February 25, 2007
Web Application Performance and Scalability
If you frequent community-driven news sites such as Digg and Reddit, you often come across posts on how to get every drop of performance out of your web application. The sister issue of scalability is oftentimes addressed, usually in its manifestation, loss of service due to overwhelming usage.
These performance-enhancing and scalability guides often focus on software-level solutions. Use this data type. Use that API or framework. Use caching in your application-- and here is how to implement it in Perl/Ruby/PHP/Java/.NET. There is always the tip on how to make a simple caching framework in your favorite web application language. There is always the list of settings to tune your web server and your script execution engine. These are all fine and dandy, but people always seem to overlook the obvious solution.
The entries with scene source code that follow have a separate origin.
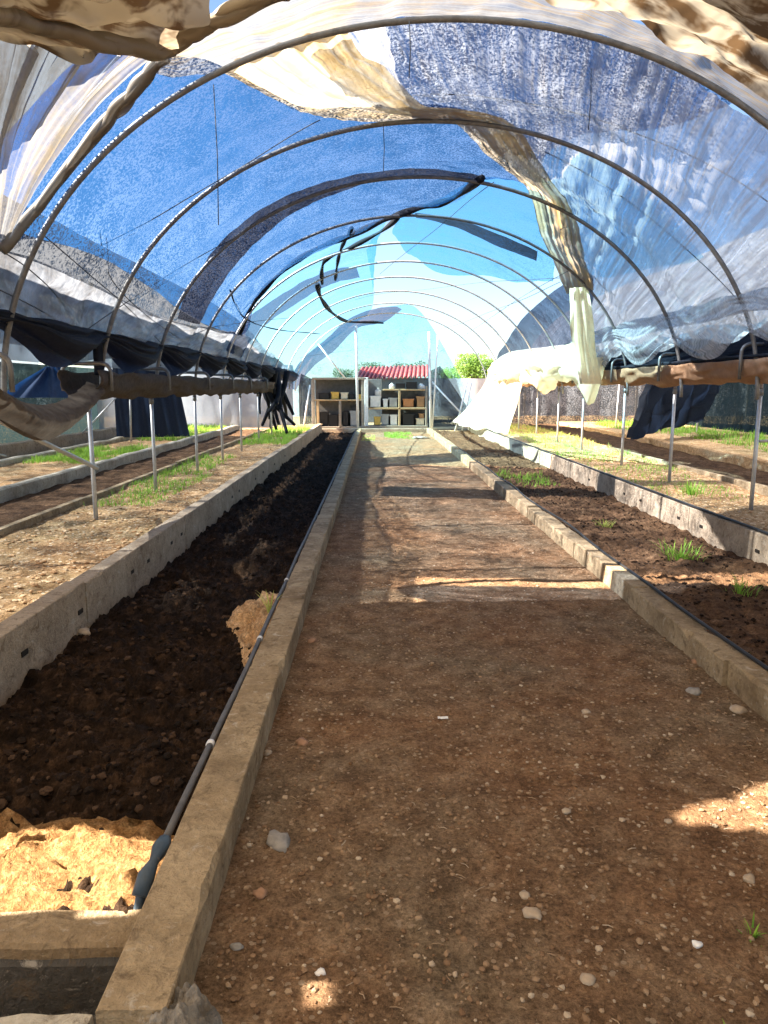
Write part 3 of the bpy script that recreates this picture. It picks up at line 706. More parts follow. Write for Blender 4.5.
# torn hems: dark ropes of rolled net
for q, lab, r in [([(482, 178), (450, 200), (420, 208), (385, 220), (352, 236)], 'dark rolled hem of the blue net along the fourth hoop', .045),
                  ([(398, 218), (380, 232), (352, 247), (328, 258), (322, 268), (322, 284)], 'dark torn hem hanging from the peak of the gap', .035),
                  ([(352, 228), (340, 252), (335, 280)], 'short dark torn strip beside the hanging hem', .03),
                  ([(317, 284), (322, 300), (335, 315), (352, 322), (383, 323)], 'curved dark torn hem over the farthest hoops', .05),
                  ([(240, 333), (256, 300), (282, 272), (318, 248), (352, 236)], 'dark hem where the blue net ends at the fourth hoop', .04),
                  ([(230, 290), (245, 318), (280, 330), (320, 334)], 'looped dark cord sagging below the pale blue net', .012)]:
    A_ = vault_line(q, .03, 40)
    tag(MB().tube(A_, lambda t, r=r: r * (1 + .3 * sin(t * 23)), 8).build('net_hem', M['navy'], None, True), lab, 'hem', 'rolled net hems')

# film over the near left: a fan of pleats, its bundled edge, the dirty folds above
sheet('plastic_film', M['film_fan'], [(-14, 240), (-9, 243), (-4, 246), (2, 247), (8, 247)], [(-70, 40), (0, 40), (50, 48), (110, 52), (164, 46)],
      'pleated white film fanning out at the upper left', 'film', -.05, 120, 50, 0, .01, pleat=.10, npl=16, fan=.8, seed=3)
Q = vault_line([(2, 250), (40, 205), (90, 142), (130, 96), (164, 58)], -.07, 50)
m = MB()
for s in range(5):
    m.tube([p + Vector((.04 * nz(i * .13, s * 3), .03 * nz(i * .11, s * 5 + 9), .04 * nz(i * .12, s * 7 + 4))) for i, p in enumerate(Q)], lambda t, s=s: .028 + .012 * sin(t * 9 + s), 7)
tag(m.build('film_bundle', M['film_tan'], None, True), 'brown gathered edge rope of the pleated film', 'film')
def fold(q_lo, q_hi, label, mat, seed, amp=.07, n=5, off=-.08, nv=46, name='plastic_film'):
    return sheet(name, mat, q_lo, q_hi, label, 'film', off, 110, nv, 0, .03, (2.5, 2), seed=seed,
                 extra=lambda u, v, ph, Y: amp * (sin(v * n * 2 * PI + 2.2 * nz(u * 5, v * 2, seed)) + .6 * nz(u * 9, v * 14, seed)))
fold([(-60, 30), (0, 40), (70, 56), (130, 60), (164, 50)], [(-60, -60), (20, -55), (100, -50), (170, -50), (260, -40)], 'dirt stained folded film sagging at the top left corner', M['film_dirty'], 2, .06, 4)
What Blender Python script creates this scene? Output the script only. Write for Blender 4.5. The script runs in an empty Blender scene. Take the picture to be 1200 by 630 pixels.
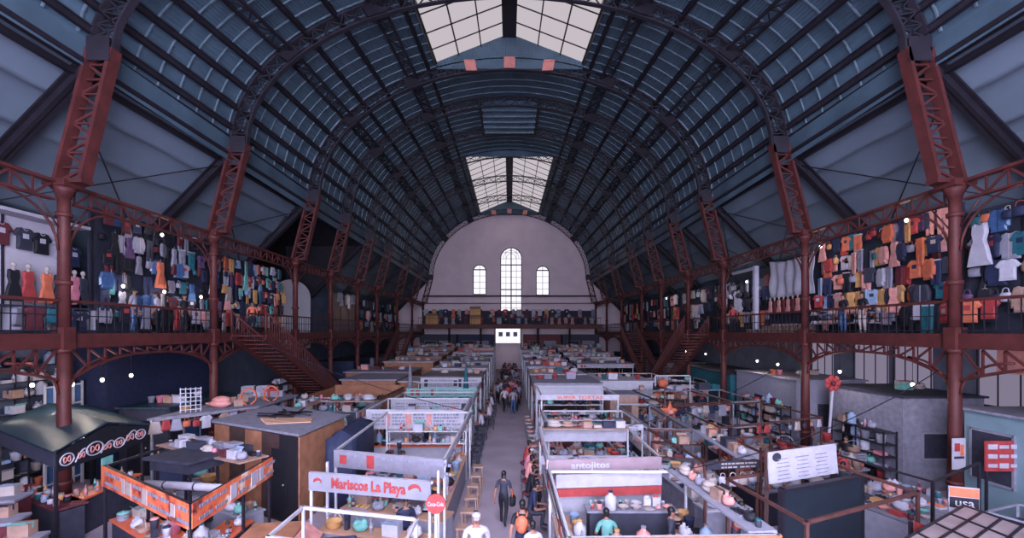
import bpy, bmesh, math, random
from mathutils import Vector, Matrix, Quaternion
random.seed(7)
R = random.Random(11)
C = bpy.context.scene.collection
PI = math.pi
CZ = 5.5          # eye height above the market floor
F = 520.0         # focal length in pixels of the 1200 px wide frame
VX, VY = 597.0, 388.0
W = 12.5          # half width of the nave
GZ = 5.4          # gallery floor level

def U(px, py, z):
    """where the sight line through a pixel of the photograph reaches height z"""
    y = F * (CZ - z) / (py - VY)
    return ((px - VX) * y / F, y)

# ---------------------------------------------------------------- materials
MATS = {}
def lin(c):
    return tuple(((x / 12.92) if x <= .04045 else ((x + .055) / 1.055) ** 2.4) for x in c)

def mat(name, rgb, rough=.7, metal=0.0, var=.25, scale=6.0, bump=0.0, spec=.35):
    """procedural surface: sRGB colour broken up by noise"""
    if name in MATS: return MATS[name]
    m = bpy.data.materials.new(name); m.use_nodes = True
    nt = m.node_tree; b = nt.nodes['Principled BSDF']
    b.inputs['Roughness'].default_value = rough
    b.inputs['Metallic'].default_value = metal
    b.inputs['Specular IOR Level'].default_value = spec
    c = lin(rgb)
    tc = nt.nodes.new('ShaderNodeTexCoord')
    n = nt.nodes.new('ShaderNodeTexNoise'); n.inputs['Scale'].default_value = scale
    n.inputs['Detail'].default_value = 4
    nt.links.new(tc.outputs['Object'], n.inputs['Vector'])
    r = nt.nodes.new('ShaderNodeValToRGB')
    r.color_ramp.elements[0].position = .3; r.color_ramp.elements[1].position = .72
    r.color_ramp.elements[0].color = (*[x * (1 - var) for x in c], 1)
    r.color_ramp.elements[1].color = (*[min(1, x * (1 + var * .6)) for x in c], 1)
    nt.links.new(n.outputs['Fac'], r.inputs['Fac'])
    nt.links.new(r.outputs['Color'], b.inputs['Base Color'])
    if bump:
        bp = nt.nodes.new('ShaderNodeBump'); bp.inputs['Strength'].default_value = bump
        nt.links.new(n.outputs['Fac'], bp.inputs['Height']); nt.links.new(bp.outputs['Normal'], b.inputs['Normal'])
    MATS[name] = m
    return m

def corrugated(name, rgb, axis='Y', freq=4.0, rough=.6, metal=0.0, var=.3):
    """sheet metal: bump waves along an axis plus stained noise"""
    m = mat(name, rgb, rough, metal, var, .6)
    nt = m.node_tree; b = nt.nodes['Principled BSDF']
    tc = [n for n in nt.nodes if n.type == 'TEX_COORD'][0]
    w = nt.nodes.new('ShaderNodeTexWave'); w.wave_type = 'BANDS'; w.bands_direction = axis
    w.inputs['Scale'].default_value = freq; w.inputs['Distortion'].default_value = 0
    nt.links.new(tc.outputs['Object'], w.inputs['Vector'])
    bp = nt.nodes.new('ShaderNodeBump'); bp.inputs['Strength'].default_value = .6; bp.inputs['Distance'].default_value = .04
    nt.links.new(w.outputs['Fac'], bp.inputs['Height']); nt.links.new(bp.outputs['Normal'], b.inputs['Normal'])
    return m

def glow(name, rgb, strength):
    if name in MATS: return MATS[name]
    m = bpy.data.materials.new(name); m.use_nodes = True
    nt = m.node_tree; nt.nodes.remove(nt.nodes['Principled BSDF'])
    e = nt.nodes.new('ShaderNodeEmission'); e.inputs['Color'].default_value = (*lin(rgb), 1)
    e.inputs['Strength'].default_value = strength
    nt.links.new(e.outputs[0], nt.nodes['Material Output'].inputs[0])
    MATS[name] = m
    return m

COL = {  # everyday colour words -> sRGB
 'white': (.70,.68,.72), 'cream': (.70,.63,.59), 'grey': (.52,.51,.57), 'pale grey': (.56,.55,.61), 'charcoal': (.20,.20,.27),
 'black': (.09,.09,.14), 'navy': (.13,.16,.30), 'blue': (.22,.36,.55), 'pale blue': (.52,.62,.74), 'teal': (.10,.40,.45),
 'mint': (.42,.72,.66), 'green': (.12,.34,.32), 'red': (.72,.20,.20), 'maroon': (.42,.14,.18), 'orange': (.88,.40,.24),
 'salmon': (.88,.55,.50), 'pink': (.85,.45,.52), 'mustard': (.85,.60,.32), 'tan': (.66,.50,.42), 'brown': (.38,.25,.22),
 'purple': (.40,.26,.42), 'yellow': (.90,.72,.42)}
def cm(word, rough=.7):
    c = COL[word]; g = sum(c) / 3; c = tuple((.80 * x + .20 * g) * f for x, f in zip(c, (.93, .92, .96)))
    return mat('dye_' + word.replace(' ', '_'), c, rough, var=.12 if word in ('white', 'cream', 'pale grey') else .26, scale=5)

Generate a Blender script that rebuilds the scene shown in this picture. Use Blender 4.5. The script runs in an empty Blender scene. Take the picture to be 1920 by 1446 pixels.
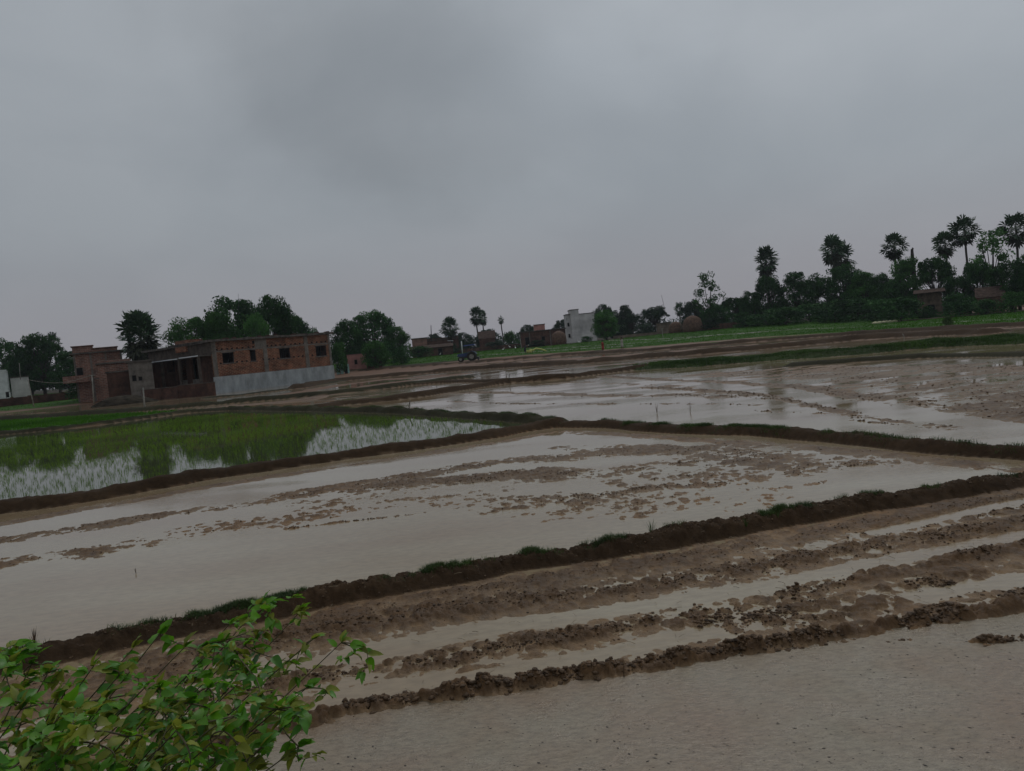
import bpy, math, random
import numpy as np
from mathutils import Matrix, Vector
random.seed(7); rs = np.random.RandomState(7)
D = bpy.data; scene = bpy.context.scene; COL = scene.collection

# ---------------------------------------------------------------- camera, sky, sun, exposure
F = 1444.0; CAMH = 2.2
PITCH = math.radians(3.08); ROLL = math.radians(-5.5)
cam_d = D.cameras.new('camera'); cam = D.objects.new('camera', cam_d); COL.objects.link(cam)
cam_d.sensor_width = 36; cam_d.lens = F/1920*36; cam_d.clip_start = 0.05; cam_d.clip_end = 6000
RM = Matrix.Rotation(math.pi/2-PITCH, 3, 'X') @ Matrix.Rotation(ROLL, 3, 'Z')
cam.matrix_world = Matrix.Translation((0,0,CAMH)) @ RM.to_4x4()
scene.camera = cam
scene.view_settings.view_transform = 'Standard'; scene.view_settings.look = 'None'
scene.view_settings.exposure = 0; scene.view_settings.gamma = 1; scene.view_settings.use_curve_mapping = False
scene.render.engine = 'CYCLES'
scene.cycles.max_bounces = 6; scene.cycles.transparent_max_bounces = 6

SUN_EL, SUN_AZ = math.radians(52), math.radians(18)      # azimuth clockwise from +Y
world = D.worlds.new('World'); scene.world = world; world.use_nodes = True
nt = world.node_tree; N = nt.nodes; L = nt.links; N.clear()
def wn(t, **k):
    n = N.new(t)
    for a, b in k.items(): setattr(n, a, b)
    return n
out = wn('ShaderNodeOutputWorld')
sky = wn('ShaderNodeTexSky', sky_type='NISHITA', sun_disc=False, sun_elevation=SUN_EL, sun_rotation=SUN_AZ)
sky.dust_density = 3
bg1 = wn('ShaderNodeBackground'); bg1.inputs[1].default_value = 0.05; L.new(sky.outputs[0], bg1.inputs[0])
tc = wn('ShaderNodeTexCoord')
mp = wn('ShaderNodeMapping'); mp.inputs['Scale'].default_value = (1, 1, 2.0); mp.inputs['Rotation'].default_value = (0.2, -0.35, 0.4); mp.inputs['Location'].default_value = (2.55, 0.9, 1.2)
L.new(tc.outputs['Generated'], mp.inputs[0])
n1 = wn('ShaderNodeTexNoise'); n1.inputs['Scale'].default_value = 1.9; n1.inputs['Detail'].default_value = 7; n1.inputs['Roughness'].default_value = 0.5; n1.inputs['Distortion'].default_value = 0.35
L.new(mp.outputs[0], n1.inputs['Vector'])
cr = wn('ShaderNodeValToRGB')
e = cr.color_ramp.elements
e[0].position = 0.36; e[0].color = (0.264, 0.292, 0.322, 1)
e[1].position = 0.64; e[1].color = (0.330, 0.358, 0.388, 1)
L.new(n1.outputs[0], cr.inputs[0])
sep = wn('ShaderNodeSeparateXYZ'); L.new(tc.outputs['Generated'], sep.inputs[0])
def mrange(src, a, b, c, d, smooth=True):
    m_ = wn('ShaderNodeMapRange', interpolation_type='SMOOTHSTEP' if smooth else 'LINEAR')
    for k_, v_ in zip((1,2,3,4), (a,b,c,d)): m_.inputs[k_].default_value = v_
    L.new(src, m_.inputs[0]); return m_.outputs[0]
def mul(a, b):
    m_ = wn('ShaderNodeMath', operation='MULTIPLY'); L.new(a, m_.inputs[0]); L.new(b, m_.inputs[1]); return m_.outputs[0]
# the cloud deck is paler to the right and overhead, darker low on the left
fac_ = mul(mrange(sep.outputs[0], -0.7, 0.75, 0.93, 1.15), mrange(sep.outputs[2], 0.0, 0.5, 0.91, 1.13))
# one heavier, ragged cloud bank hanging above the middle of the fields
def cloud_bank(px, py, w0, w1, dark, amp):
    n_ = wn('ShaderNodeTexNoise'); n_.inputs['Scale'].default_value = 3.2; n_.inputs['Detail'].default_value = 6; n_.inputs['Roughness'].default_value = .5; L.new(tc.outputs['Generated'], n_.inputs['Vector'])
    v_ = RM @ Vector(((px-960)/F, -(py-723)/F, -1)); v_.normalize()
    mpc = wn('ShaderNodeMapping', vector_type='POINT'); mpc.inputs['Location'].default_value = (-v_.x*0.62, -v_.y*0.62, -v_.z); mpc.inputs['Scale'].default_value = (0.62, 0.62, 1.0)
    L.new(tc.outputs['Generated'], mpc.inputs[0])
    ln_ = wn('ShaderNodeVectorMath', operation='LENGTH'); L.new(mpc.outputs[0], ln_.inputs[0])
    ad_ = wn('ShaderNodeMath', operation='MULTIPLY_ADD'); L.new(n_.outputs[0], ad_.inputs[0]); ad_.inputs[1].default_value = amp; L.new(ln_.outputs['Value'], ad_.inputs[2])
    return mrange(ad_.outputs[0], w0+amp*.5, w1+amp*.5, dark, 1.0)
fac_ = mul(fac_, cloud_bank(740, 100, 0.02, 0.22, 0.84, 0.60))
fac_ = mul(fac_, cloud_bank(1060, 110, 0.02, 0.11, 1.12, 0.40))
vm = wn('ShaderNodeVectorMath', operation='SCALE'); L.new(cr.outputs[0], vm.inputs[0]); L.new(fac_, vm.inputs['Scale'])
mixh = wn('ShaderNodeMix', data_type='RGBA', blend_type='MIX')
mixh.inputs['B'].default_value = (0.290, 0.276, 0.304, 1)
L.new(mrange(sep.outputs[2], 0.0, 0.20, 0.75, 0.0), mixh.inputs['Factor']); L.new(vm.outputs[0], mixh.inputs['A'])
bg2 = wn('ShaderNodeBackground'); bg2.inputs[1].default_value = 1.0; L.new(mixh.outputs['Result'], bg2.inputs[0])
mx = wn('ShaderNodeMixShader'); mx.inputs[0].default_value = 0.96
L.new(bg1.outputs[0], mx.inputs[1]); L.new(bg2.outputs[0], mx.inputs[2]); L.new(mx.outputs[0], out.inputs[0])

sun_d = D.lights.new('sun', 'SUN'); sun_d.energy = 0.6; sun_d.angle = math.radians(25); sun_d.color = (1, 0.96, 0.9)
sun = D.objects.new('sun', sun_d); COL.objects.link(sun)
sd = Vector((math.sin(SUN_AZ)*math.cos(SUN_EL), math.cos(SUN_AZ)*math.cos(SUN_EL), math.sin(SUN_EL)))
sun.rotation_euler = sd.to_track_quat('Z', 'Y').to_euler()

# ---------------------------------------------------------------- helpers
def sstep(a, b, v):
    t = np.clip((v-a)/(b-a), 0, 1); return t*t*(3-2*t)
def rise(x, y):
    """the land lifts gently towards the village"""
    r = np.hypot(x, y); az = np.degrees(np.arctan2(x, np.maximum(y, 1e-3)))
    st = 97 + 40*sstep(20, 32, az)
    return 1.15*sstep(st, st+55, r)
def ray(px, py):
    v = RM @ Vector(((px-960)/F, -(py-723)/F, -1)); return v.normalized()
def G(px, py, z=0.0):
    v = ray(px, py); t = (z-CAMH)/v.z; return (v.x*t, v.y*t)
def GT(px, py):
    v = ray(px, py); hv = math.hypot(v.x, v.y); r = 3.0
    if v.z >= -0.002: r = 300
    else:
        while r < 400:
            if CAMH + v.z*r/hv <= float(rise(v.x*r/hv, v.y*r/hv)): break
            r *= 1.01
    return (v.x*r/hv, v.y*r/hv)
def site(px, py, r):
    v = ray(px, py); hv = math.hypot(v.x, v.y); x, y = v.x*r/hv, v.y*r/hv
    return Vector((x, y, float(rise(x, y))))
def at(px, py, r):
    v = ray(px, py); hv = math.hypot(v.x, v.y); return Vector((v.x*r/hv, v.y*r/hv, CAMH+v.z*r/hv))

def hash2(ix, iy, seed):
    h = (ix.astype(np.int64)*374761393 + iy.astype(np.int64)*668265263 + seed*1442695041) & 0xFFFFFFFF
    h = ((h ^ (h >> 13))*1274126177) & 0xFFFFFFFF
    h = (h ^ (h >> 16)) & 0xFFFF
    return h.astype(np.float32)/65535.0
def vnoise(x, y, seed=0):
    ix = np.floor(x); iy = np.floor(y); fx = x-ix; fy = y-iy
    fx = fx*fx*(3-2*fx); fy = fy*fy*(3-2*fy)
    a = hash2(ix, iy, seed); b = hash2(ix+1, iy, seed); c = hash2(ix, iy+1, seed); d = hash2(ix+1, iy+1, seed)
    return ((a*(1-fx)+b*fx)*(1-fy) + (c*(1-fx)+d*fx)*fy)*2-1
def fbm(x, y, seed=0, o=3, g=0.5):
    s = 0; a = 1; t = 0
    for i in range(o):
        s = s + a*vnoise(x*2**i+i*17.3, y*2**i-i*9.1, seed+i); t += a; a *= g
    return s/t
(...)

Most web applications generate the same set of data for sequential requests, even highly-dynamic, user-driven, Web 2.0 sites. With this in mind, we realize that all web applications share the simple trait that they communicate using the HTTP protocol. There is a server. There is a client. In between there is HTTP. Nothing more. Nothing less. And wouldn't you know it, the HTTP specification has a whole section on caching!
So, next time you are trying to squeeze hits per second out of your web application, don't search the net for obscure hacks and optimizations, turn to the specs. Introducing a few extra HTTP headers into your dynamically-generated response and adding a web cache, such as Squid, in front of your main web server will do more than you realize. Even if you implement caching inside of your web script, you still have to go through all the overhead to initialize the script for each request. In many cases, the functionality of your page output cache can be duplicated using HTTP caching.
It makes no sense to execute a script for a simple HTTP GET request. In the ideal world, the only time a request should actually hit your script server is when new data is being sent or when the HTTP cache does not have the data you seek.
Now that you have been enlightened, your challenge is to implement it. I admit, it can be challenging, especially when content on your site is highly dynamic. But just think of the smile on your face when you realize you just increased capacity by a factor of ten without buying new hardware. Never underestimate the power of the HTTP protocol.